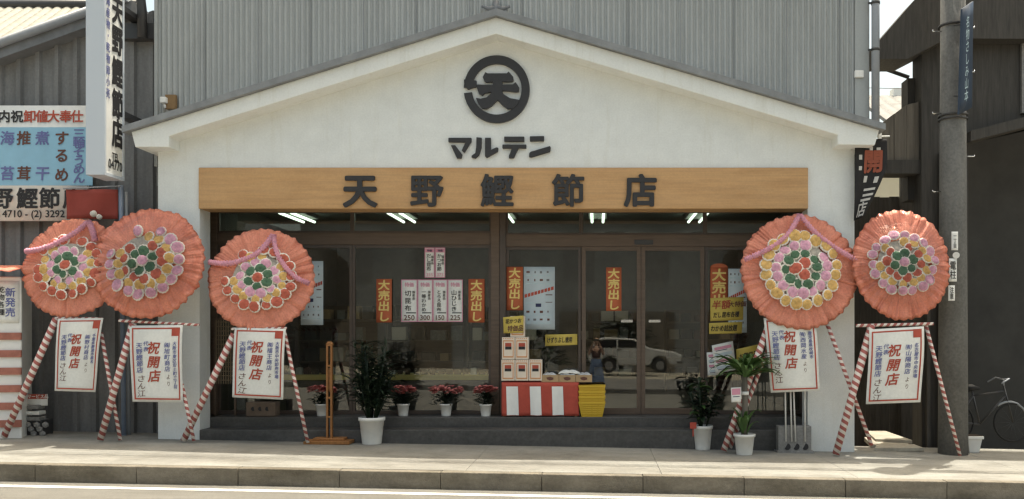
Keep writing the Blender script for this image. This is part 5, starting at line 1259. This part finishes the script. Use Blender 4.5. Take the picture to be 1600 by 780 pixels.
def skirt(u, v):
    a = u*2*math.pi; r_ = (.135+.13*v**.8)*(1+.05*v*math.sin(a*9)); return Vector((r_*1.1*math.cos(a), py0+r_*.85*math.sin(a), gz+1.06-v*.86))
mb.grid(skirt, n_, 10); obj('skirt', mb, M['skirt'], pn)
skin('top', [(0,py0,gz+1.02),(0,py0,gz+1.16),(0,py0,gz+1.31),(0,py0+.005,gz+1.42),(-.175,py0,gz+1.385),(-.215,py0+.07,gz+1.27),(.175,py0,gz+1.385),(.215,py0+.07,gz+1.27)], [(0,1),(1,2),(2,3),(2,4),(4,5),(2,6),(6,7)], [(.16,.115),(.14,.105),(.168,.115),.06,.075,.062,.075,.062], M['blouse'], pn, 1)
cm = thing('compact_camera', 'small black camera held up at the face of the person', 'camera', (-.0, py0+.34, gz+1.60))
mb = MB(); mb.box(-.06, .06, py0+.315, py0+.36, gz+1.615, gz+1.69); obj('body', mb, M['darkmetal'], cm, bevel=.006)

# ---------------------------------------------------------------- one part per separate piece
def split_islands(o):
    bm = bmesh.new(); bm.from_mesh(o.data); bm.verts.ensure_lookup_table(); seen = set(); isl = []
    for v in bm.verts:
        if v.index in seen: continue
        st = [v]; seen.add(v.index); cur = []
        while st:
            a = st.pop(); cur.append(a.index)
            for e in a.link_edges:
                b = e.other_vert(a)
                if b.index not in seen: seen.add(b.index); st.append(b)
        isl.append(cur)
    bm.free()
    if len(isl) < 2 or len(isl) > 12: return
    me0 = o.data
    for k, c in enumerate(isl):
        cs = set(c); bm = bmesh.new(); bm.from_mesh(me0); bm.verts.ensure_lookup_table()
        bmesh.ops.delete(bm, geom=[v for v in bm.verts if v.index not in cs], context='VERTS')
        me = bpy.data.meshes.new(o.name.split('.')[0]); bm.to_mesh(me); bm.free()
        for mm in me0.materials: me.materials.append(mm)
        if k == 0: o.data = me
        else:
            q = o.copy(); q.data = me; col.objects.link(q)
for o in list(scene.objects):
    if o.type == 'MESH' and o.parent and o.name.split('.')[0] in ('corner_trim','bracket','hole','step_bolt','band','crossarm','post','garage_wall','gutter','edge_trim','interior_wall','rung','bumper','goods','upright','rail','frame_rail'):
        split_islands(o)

◆ Do this
Pictures are excluded; output everything else in the data verbatim.

◆ Response to this task
Keep writing the Blender script for this image. This is part 5, starting at line 1259. This part finishes the script. Use Blender 4.5. Take the picture to be 1600 by 780 pixels.
def skirt(u, v):
    a = u*2*math.pi; r_ = (.135+.13*v**.8)*(1+.05*v*math.sin(a*9)); return Vector((r_*1.1*math.cos(a), py0+r_*.85*math.sin(a), gz+1.06-v*.86))
mb.grid(skirt, n_, 10); obj('skirt', mb, M['skirt'], pn)
skin('top', [(0,py0,gz+1.02),(0,py0,gz+1.16),(0,py0,gz+1.31),(0,py0+.005,gz+1.42),(-.175,py0,gz+1.385),(-.215,py0+.07,gz+1.27),(.175,py0,gz+1.385),(.215,py0+.07,gz+1.27)], [(0,1),(1,2),(2,3),(2,4),(4,5),(2,6),(6,7)], [(.16,.115),(.14,.105),(.168,.115),.06,.075,.062,.075,.062], M['blouse'], pn, 1)
cm = thing('compact_camera', 'small black camera held up at the face of the person', 'camera', (-.0, py0+.34, gz+1.60))
mb = MB(); mb.box(-.06, .06, py0+.315, py0+.36, gz+1.615, gz+1.69); obj('body', mb, M['darkmetal'], cm, bevel=.006)

# ---------------------------------------------------------------- one part per separate piece
def split_islands(o):
    bm = bmesh.new(); bm.from_mesh(o.data); bm.verts.ensure_lookup_table(); seen = set(); isl = []
    for v in bm.verts:
        if v.index in seen: continue
        st = [v]; seen.add(v.index); cur = []
        while st:
            a = st.pop(); cur.append(a.index)
            for e in a.link_edges:
                b = e.other_vert(a)
                if b.index not in seen: seen.add(b.index); st.append(b)
        isl.append(cur)
    bm.free()
    if len(isl) < 2 or len(isl) > 12: return
    me0 = o.data
    for k, c in enumerate(isl):
        cs = set(c); bm = bmesh.new(); bm.from_mesh(me0); bm.verts.ensure_lookup_table()
        bmesh.ops.delete(bm, geom=[v for v in bm.verts if v.index not in cs], context='VERTS')
        me = bpy.data.meshes.new(o.name.split('.')[0]); bm.to_mesh(me); bm.free()
        for mm in me0.materials: me.materials.append(mm)
        if k == 0: o.data = me
        else:
            q = o.copy(); q.data = me; col.objects.link(q)
for o in list(scene.objects):
    if o.type == 'MESH' and o.parent and o.name.split('.')[0] in ('corner_trim','bracket','hole','step_bolt','band','crossarm','post','garage_wall','gutter','edge_trim','interior_wall','rung','bumper','goods','upright','rail','frame_rail'):
        split_islands(o)